[Stored records]
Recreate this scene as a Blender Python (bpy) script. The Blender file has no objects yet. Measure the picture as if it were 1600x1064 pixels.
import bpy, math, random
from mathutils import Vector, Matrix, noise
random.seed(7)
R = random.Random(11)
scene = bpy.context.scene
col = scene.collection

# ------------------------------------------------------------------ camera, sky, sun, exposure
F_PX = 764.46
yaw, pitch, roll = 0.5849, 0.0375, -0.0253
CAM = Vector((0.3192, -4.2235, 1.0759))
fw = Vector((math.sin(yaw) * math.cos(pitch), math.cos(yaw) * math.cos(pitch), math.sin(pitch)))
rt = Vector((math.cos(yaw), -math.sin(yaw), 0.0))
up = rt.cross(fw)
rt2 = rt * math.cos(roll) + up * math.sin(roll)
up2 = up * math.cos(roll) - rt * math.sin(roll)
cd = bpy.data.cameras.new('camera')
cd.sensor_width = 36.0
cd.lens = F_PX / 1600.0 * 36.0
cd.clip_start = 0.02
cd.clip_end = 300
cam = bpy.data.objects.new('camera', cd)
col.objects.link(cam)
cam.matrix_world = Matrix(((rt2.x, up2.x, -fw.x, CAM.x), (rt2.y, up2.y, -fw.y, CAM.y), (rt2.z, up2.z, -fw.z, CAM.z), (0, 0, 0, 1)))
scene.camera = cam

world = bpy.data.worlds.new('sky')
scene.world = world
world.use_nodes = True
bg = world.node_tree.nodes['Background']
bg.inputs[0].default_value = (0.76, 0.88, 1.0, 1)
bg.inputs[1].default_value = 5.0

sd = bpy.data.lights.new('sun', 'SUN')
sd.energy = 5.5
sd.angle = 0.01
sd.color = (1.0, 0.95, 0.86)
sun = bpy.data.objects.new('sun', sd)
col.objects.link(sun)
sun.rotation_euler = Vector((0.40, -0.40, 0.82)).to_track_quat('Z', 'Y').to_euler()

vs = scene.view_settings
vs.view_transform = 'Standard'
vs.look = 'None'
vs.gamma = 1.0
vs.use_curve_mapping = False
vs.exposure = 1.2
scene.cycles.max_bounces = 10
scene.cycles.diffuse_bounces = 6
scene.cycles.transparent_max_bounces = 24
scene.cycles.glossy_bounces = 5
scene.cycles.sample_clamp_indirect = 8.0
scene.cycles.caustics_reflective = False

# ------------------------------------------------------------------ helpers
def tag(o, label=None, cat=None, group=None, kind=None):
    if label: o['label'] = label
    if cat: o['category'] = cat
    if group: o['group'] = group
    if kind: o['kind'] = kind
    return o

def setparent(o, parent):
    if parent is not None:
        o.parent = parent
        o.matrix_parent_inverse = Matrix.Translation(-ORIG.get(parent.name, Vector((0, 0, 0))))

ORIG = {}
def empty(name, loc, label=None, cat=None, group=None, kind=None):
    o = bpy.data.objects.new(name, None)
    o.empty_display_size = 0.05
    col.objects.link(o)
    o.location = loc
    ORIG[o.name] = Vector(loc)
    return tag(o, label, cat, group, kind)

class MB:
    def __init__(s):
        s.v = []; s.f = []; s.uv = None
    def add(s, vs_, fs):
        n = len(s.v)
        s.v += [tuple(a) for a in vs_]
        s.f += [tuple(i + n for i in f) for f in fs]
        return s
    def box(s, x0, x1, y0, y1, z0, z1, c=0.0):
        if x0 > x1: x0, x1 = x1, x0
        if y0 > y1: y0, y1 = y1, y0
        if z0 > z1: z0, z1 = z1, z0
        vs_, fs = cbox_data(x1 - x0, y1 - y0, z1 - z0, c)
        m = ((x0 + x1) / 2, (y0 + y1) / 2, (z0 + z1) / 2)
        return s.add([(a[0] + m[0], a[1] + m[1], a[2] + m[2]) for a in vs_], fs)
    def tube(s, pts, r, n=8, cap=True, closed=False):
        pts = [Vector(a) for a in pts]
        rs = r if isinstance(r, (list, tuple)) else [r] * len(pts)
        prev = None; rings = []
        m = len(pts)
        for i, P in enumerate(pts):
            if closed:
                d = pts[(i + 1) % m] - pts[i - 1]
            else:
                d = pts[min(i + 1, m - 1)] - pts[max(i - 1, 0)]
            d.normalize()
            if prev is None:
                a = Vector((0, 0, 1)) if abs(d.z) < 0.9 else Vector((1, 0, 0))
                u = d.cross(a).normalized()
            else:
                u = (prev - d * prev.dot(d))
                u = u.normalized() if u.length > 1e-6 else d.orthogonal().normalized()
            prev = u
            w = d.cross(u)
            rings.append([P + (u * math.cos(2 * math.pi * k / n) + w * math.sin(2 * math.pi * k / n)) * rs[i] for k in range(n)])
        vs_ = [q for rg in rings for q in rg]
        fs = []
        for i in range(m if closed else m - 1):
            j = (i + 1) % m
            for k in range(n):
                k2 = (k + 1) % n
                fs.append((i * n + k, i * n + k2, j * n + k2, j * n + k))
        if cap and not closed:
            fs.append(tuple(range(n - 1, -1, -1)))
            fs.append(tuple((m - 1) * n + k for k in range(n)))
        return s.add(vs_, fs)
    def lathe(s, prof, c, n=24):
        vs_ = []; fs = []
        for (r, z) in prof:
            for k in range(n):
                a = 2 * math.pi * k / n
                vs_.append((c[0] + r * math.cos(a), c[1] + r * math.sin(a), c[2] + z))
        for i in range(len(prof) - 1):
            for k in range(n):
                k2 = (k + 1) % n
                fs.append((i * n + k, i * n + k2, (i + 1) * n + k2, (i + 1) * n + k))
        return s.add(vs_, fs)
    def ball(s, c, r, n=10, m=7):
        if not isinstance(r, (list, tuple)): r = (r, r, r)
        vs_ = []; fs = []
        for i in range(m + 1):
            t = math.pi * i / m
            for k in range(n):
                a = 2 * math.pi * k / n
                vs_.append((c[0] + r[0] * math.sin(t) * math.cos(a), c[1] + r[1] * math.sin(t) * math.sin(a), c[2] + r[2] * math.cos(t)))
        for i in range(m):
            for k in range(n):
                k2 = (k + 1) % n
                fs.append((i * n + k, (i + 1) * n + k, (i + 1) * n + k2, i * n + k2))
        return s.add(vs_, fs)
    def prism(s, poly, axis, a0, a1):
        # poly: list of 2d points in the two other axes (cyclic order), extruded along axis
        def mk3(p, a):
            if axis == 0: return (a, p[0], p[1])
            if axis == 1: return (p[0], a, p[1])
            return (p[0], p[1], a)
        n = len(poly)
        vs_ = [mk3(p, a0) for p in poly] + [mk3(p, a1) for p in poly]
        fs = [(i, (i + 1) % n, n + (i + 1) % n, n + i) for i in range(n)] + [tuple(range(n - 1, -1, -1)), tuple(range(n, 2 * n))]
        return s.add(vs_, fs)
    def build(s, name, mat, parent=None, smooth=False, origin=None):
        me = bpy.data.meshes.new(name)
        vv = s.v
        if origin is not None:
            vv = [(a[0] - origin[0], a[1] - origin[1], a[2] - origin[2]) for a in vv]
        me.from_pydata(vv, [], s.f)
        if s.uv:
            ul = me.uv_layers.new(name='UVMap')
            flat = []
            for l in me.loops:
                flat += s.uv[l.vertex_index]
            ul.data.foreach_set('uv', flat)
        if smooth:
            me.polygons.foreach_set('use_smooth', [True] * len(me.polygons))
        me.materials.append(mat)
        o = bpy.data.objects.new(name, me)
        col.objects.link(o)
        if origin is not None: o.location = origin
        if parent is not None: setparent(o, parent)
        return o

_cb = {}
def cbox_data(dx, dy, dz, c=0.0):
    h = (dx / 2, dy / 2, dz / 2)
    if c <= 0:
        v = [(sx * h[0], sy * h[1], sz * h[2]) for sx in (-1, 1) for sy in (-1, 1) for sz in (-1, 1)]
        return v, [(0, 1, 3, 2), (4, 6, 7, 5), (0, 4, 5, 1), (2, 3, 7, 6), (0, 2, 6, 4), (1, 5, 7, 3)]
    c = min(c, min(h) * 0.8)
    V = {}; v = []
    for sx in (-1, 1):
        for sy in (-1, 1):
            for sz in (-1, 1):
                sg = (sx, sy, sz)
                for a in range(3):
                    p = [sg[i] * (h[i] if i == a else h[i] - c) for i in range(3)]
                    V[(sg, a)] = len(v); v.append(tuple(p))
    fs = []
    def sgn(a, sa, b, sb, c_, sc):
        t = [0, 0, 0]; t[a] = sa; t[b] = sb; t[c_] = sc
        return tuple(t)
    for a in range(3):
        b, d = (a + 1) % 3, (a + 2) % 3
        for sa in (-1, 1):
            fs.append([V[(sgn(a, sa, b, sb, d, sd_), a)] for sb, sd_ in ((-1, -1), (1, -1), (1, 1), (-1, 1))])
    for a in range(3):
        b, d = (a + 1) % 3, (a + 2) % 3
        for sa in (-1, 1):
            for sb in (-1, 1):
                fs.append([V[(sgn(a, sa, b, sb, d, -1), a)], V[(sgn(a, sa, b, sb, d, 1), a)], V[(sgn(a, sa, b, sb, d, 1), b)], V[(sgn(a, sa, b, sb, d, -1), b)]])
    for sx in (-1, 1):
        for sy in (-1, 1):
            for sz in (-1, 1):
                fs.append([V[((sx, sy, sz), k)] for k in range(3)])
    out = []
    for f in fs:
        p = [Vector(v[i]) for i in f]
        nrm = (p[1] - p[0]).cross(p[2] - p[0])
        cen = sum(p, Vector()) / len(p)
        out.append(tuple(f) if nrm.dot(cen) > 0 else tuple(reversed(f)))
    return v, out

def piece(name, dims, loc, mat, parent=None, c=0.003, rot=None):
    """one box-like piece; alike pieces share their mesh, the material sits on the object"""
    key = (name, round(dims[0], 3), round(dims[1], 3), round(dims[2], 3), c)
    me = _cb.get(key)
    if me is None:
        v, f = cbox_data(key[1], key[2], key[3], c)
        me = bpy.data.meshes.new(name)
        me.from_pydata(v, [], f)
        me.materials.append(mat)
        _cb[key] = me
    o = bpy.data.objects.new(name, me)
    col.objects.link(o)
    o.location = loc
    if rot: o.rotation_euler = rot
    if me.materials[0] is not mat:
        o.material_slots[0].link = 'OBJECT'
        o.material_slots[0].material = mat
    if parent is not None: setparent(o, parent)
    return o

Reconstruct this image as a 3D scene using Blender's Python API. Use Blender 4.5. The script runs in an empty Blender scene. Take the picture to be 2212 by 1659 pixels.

* _DIRECTIONS FOR THIS TASK_
Output, please, only the lines running from the start of the entries through the line that contains "-0.40, 0.82)).to_track_quat('Z', 'Y').to_euler()", including both of those lines.

* _WORKED SOLUTION_
Recreate this scene as a Blender Python (bpy) script. The Blender file has no objects yet. Measure the picture as if it were 1600x1064 pixels.
import bpy, math, random
from mathutils import Vector, Matrix, noise
random.seed(7)
R = random.Random(11)
scene = bpy.context.scene
col = scene.collection

# ------------------------------------------------------------------ camera, sky, sun, exposure
F_PX = 764.46
yaw, pitch, roll = 0.5849, 0.0375, -0.0253
CAM = Vector((0.3192, -4.2235, 1.0759))
fw = Vector((math.sin(yaw) * math.cos(pitch), math.cos(yaw) * math.cos(pitch), math.sin(pitch)))
rt = Vector((math.cos(yaw), -math.sin(yaw), 0.0))
up = rt.cross(fw)
rt2 = rt * math.cos(roll) + up * math.sin(roll)
up2 = up * math.cos(roll) - rt * math.sin(roll)
cd = bpy.data.cameras.new('camera')
cd.sensor_width = 36.0
cd.lens = F_PX / 1600.0 * 36.0
cd.clip_start = 0.02
cd.clip_end = 300
cam = bpy.data.objects.new('camera', cd)
col.objects.link(cam)
cam.matrix_world = Matrix(((rt2.x, up2.x, -fw.x, CAM.x), (rt2.y, up2.y, -fw.y, CAM.y), (rt2.z, up2.z, -fw.z, CAM.z), (0, 0, 0, 1)))
scene.camera = cam

world = bpy.data.worlds.new('sky')
scene.world = world
world.use_nodes = True
bg = world.node_tree.nodes['Background']
bg.inputs[0].default_value = (0.76, 0.88, 1.0, 1)
bg.inputs[1].default_value = 5.0

sd = bpy.data.lights.new('sun', 'SUN')
sd.energy = 5.5
sd.angle = 0.01
sd.color = (1.0, 0.95, 0.86)
sun = bpy.data.objects.new('sun', sd)
col.objects.link(sun)
sun.rotation_euler = Vector((0.40, -0.40, 0.82)).to_track_quat('Z', 'Y').to_euler()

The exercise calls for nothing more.